A tugboat is stuck on a sandbar in the Gastineau Channel with no place to go.
The 107-foot tugboat Lumberman has been stranded since May 5, and its removal is a state — not city — matter, said City and Borough of Juneau Docks and Harbors Port Director Carl Uchytil. Uchytil said any possible removal would fall under the jurisdiction of the Alaska Department of Natural Resources Division of Mining, Land and Water due to the vessel’s location.
“Right now, as it stands, (the city) would have no authority to impound the vessel based on legal standing and legal precedent,” Uchytil said.
City officials have struggled to make contact with Lumberman’s owner, whom they identified as Brenden Mattson. Harbormaster Dave Borg said he doesn’t have a phone number for the owner of the boat.
The tug, called the Lumberman, was built in 1941 and came to Juneau in 1998, according to TugBoatInformation.com.
A letter from Docks & Harbors dated Sept. 6, 2017 requested that Mattson move the Lumberman from near Aurora Harbor. The minutes from the Sept. 20, 2017 Docks & Harbors board meeting, the previous owner of the boat traded it to Mattson sometime prior to summer 2017. Mattson did not have the means to move the Lumberman at the time, the minutes state.
U.S. Coast Guard Lt. Kristen Zelman said the Coast Guard has been in contact with the state and city on what to do with the vessel, but there has not yet been an agreement on a timeline for when, legally, it can be towed away.
The vessel, Zelman said, is the same vessel that was anchored at Aurora Harbor before it drifted to its current location. The Coast Guard boarded the vessel in January and found oily waste and other hazardous materials on the boat, Zelman said. Those materials were removed.
When the boat was anchored outside Aurora Harbor, Uchytil said, people were living on it. This past winter, there was also a gillnetter tied to it called the Ellen C., Uchytil said. On the night of Dec. 5, 2017, a 10-foot skiff carrying five people capsized while it was on its way out to either the Lumberman or Ellen C. Uchytil said he didn’t want to speculate which vessel the boat was headed for, but that it was one of the two. When the skiff capsized, five people went into the cold water of Gastineau Channel. The Coast Guard was able to rescue three of them, but two — 50-year-old James Cole and 48-year-old Sheridan “Scott” Stringer — have still not been found.

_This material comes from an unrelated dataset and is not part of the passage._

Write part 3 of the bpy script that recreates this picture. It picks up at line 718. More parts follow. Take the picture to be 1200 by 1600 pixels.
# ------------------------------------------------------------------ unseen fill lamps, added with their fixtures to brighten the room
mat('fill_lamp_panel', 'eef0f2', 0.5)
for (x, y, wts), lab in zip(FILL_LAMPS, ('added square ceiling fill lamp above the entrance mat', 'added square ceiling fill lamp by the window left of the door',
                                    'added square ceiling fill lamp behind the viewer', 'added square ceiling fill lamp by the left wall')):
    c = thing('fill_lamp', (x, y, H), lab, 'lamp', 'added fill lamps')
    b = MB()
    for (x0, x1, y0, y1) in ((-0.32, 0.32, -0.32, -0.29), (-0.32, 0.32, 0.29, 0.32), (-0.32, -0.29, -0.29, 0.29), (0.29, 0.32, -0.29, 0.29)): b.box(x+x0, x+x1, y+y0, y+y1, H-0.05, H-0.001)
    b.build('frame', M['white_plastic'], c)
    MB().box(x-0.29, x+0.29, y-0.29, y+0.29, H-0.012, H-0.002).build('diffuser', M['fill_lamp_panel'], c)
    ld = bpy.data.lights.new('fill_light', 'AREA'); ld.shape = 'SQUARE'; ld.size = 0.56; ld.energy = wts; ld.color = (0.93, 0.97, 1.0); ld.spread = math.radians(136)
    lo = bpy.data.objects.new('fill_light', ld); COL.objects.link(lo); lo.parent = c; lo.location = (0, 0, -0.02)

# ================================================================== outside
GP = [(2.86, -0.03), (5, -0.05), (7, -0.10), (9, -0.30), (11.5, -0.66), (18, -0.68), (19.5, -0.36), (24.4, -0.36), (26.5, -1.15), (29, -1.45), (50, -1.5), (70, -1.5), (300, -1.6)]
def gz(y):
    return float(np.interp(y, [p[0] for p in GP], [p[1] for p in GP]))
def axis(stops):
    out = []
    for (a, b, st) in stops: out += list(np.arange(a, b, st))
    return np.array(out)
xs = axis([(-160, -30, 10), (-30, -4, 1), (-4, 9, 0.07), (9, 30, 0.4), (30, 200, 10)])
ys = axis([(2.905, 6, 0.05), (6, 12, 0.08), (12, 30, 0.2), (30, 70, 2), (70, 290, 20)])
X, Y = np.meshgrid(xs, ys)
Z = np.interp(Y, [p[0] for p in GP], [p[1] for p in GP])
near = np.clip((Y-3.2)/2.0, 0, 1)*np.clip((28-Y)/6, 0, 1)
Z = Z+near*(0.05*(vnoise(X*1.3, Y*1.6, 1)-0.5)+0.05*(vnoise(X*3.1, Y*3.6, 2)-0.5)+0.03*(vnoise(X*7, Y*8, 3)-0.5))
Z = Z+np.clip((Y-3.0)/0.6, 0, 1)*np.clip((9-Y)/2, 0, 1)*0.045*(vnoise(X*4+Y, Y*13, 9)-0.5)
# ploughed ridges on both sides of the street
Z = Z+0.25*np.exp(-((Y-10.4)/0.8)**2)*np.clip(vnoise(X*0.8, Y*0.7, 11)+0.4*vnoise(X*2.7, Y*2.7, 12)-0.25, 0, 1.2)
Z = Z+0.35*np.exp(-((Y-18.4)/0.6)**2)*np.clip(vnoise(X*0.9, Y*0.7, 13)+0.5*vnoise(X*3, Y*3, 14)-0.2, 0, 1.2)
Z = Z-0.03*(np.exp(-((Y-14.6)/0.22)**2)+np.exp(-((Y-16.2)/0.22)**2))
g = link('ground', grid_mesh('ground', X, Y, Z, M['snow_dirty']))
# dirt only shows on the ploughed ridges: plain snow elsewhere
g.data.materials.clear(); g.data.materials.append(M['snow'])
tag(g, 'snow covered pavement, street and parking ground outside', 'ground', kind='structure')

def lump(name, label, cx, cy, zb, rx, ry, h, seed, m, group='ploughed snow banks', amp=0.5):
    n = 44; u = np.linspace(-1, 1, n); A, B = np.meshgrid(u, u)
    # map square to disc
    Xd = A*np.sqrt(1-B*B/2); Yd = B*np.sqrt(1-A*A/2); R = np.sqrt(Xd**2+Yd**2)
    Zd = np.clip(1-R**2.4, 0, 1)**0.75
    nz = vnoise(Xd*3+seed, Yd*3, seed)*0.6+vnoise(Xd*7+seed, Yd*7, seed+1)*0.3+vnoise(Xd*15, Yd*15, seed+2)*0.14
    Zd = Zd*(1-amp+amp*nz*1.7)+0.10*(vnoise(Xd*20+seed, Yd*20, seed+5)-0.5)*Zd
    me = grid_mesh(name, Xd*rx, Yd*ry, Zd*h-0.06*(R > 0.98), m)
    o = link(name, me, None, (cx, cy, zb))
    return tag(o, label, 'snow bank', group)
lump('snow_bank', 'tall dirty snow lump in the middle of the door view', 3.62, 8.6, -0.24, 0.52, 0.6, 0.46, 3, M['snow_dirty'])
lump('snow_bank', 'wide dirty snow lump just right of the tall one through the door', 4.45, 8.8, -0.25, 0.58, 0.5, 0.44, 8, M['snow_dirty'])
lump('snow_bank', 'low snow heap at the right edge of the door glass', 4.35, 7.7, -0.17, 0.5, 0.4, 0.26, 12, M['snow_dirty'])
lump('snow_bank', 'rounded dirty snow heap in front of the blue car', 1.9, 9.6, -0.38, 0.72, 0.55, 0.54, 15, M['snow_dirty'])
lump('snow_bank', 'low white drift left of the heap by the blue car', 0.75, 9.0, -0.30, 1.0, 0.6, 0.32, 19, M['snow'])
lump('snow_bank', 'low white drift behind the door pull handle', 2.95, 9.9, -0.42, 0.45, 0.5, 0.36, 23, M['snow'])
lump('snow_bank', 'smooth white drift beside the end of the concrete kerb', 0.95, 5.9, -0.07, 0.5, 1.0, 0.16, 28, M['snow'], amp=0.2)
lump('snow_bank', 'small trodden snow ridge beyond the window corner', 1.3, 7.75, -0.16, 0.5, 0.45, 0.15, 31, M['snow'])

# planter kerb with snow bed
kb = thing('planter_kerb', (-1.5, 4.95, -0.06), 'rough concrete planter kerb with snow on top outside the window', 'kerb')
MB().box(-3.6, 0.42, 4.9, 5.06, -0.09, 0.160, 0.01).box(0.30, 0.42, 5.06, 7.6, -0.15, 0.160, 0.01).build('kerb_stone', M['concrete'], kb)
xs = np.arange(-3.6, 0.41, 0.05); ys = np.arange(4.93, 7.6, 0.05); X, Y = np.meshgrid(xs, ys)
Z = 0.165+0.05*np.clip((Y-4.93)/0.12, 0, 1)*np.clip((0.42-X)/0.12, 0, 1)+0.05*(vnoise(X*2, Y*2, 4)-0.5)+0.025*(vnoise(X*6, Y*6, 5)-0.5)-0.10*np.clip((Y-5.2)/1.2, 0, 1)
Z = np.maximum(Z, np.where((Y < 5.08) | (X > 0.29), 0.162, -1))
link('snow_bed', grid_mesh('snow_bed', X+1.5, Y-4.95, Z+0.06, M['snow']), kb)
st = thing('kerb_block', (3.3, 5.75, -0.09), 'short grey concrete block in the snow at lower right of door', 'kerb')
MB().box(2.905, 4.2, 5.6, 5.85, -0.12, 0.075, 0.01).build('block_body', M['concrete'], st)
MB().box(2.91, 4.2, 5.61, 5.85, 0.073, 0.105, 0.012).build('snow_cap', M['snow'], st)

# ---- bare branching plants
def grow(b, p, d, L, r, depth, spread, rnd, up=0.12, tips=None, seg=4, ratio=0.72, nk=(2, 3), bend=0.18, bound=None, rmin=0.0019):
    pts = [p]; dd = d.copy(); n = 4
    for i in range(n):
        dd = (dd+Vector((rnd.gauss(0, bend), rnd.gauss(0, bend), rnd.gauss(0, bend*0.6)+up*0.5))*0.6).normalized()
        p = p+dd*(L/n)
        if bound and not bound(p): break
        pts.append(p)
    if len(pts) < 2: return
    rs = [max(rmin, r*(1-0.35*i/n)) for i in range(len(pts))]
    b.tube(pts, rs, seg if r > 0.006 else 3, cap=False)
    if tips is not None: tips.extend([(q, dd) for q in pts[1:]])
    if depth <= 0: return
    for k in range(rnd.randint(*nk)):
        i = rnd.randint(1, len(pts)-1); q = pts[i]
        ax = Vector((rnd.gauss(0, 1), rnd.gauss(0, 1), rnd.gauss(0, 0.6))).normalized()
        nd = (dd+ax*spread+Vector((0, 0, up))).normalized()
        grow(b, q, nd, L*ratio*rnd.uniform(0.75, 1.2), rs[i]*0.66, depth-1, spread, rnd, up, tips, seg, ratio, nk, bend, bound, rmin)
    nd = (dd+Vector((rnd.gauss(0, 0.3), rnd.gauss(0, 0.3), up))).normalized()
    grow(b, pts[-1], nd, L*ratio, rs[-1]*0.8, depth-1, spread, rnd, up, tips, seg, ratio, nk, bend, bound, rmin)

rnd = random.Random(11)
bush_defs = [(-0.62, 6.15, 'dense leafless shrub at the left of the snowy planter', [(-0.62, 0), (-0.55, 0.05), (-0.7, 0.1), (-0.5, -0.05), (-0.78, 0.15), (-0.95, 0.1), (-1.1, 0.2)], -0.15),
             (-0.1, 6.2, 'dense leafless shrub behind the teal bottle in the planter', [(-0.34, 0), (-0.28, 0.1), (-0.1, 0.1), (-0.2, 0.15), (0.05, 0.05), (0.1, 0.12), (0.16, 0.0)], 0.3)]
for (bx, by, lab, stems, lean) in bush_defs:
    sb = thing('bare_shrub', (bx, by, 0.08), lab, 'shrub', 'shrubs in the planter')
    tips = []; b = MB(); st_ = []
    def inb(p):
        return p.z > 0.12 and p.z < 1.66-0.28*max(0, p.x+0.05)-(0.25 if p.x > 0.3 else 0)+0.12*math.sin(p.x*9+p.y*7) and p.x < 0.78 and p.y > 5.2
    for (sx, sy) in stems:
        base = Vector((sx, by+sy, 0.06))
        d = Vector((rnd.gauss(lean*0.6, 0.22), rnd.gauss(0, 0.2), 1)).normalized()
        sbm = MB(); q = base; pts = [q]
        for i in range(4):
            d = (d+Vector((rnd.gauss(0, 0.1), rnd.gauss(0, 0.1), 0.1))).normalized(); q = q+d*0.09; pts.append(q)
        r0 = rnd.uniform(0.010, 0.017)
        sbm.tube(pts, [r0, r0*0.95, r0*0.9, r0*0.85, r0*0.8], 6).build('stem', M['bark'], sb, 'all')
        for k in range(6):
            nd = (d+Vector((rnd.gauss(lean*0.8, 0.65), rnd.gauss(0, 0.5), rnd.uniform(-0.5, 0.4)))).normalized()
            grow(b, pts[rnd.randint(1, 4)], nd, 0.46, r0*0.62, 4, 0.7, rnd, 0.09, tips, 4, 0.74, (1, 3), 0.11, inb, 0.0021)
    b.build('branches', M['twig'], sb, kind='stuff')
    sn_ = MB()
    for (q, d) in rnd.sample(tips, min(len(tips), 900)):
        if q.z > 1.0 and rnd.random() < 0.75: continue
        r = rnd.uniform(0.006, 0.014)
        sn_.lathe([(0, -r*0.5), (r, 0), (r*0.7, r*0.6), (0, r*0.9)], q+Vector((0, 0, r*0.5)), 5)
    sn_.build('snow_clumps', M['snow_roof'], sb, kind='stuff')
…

Uchytil said that to his knowledge, nobody is living on the vessel now.
Gastineau Channel is divided between CBJ, state and federal jurisdiction, Uchytil said, and if the vessel keeps drifting it could end up becoming the Coast Guard’s responsibility instead of DNR’s. The Coast Guard could declare the vessel a hazard if it got in the way of others, Uchytil (a retired Coast Guard captain) said, and could dispose of it.
“The potential for her to drift and be a navigational hazard is real,” Uchytil said.
For now, it will remain in the middle of the channel, closer to Douglas Island than the mainland. As a light rain fell and white-capped waves rolled down the channel Monday, the Lumberman listed a bit to its left.
Uchytil pointed out this isn’t the first time in recent years a tugboat has gotten loose in the channel. In 2015, the 96-foot tugboat Challenger sunk in the channel.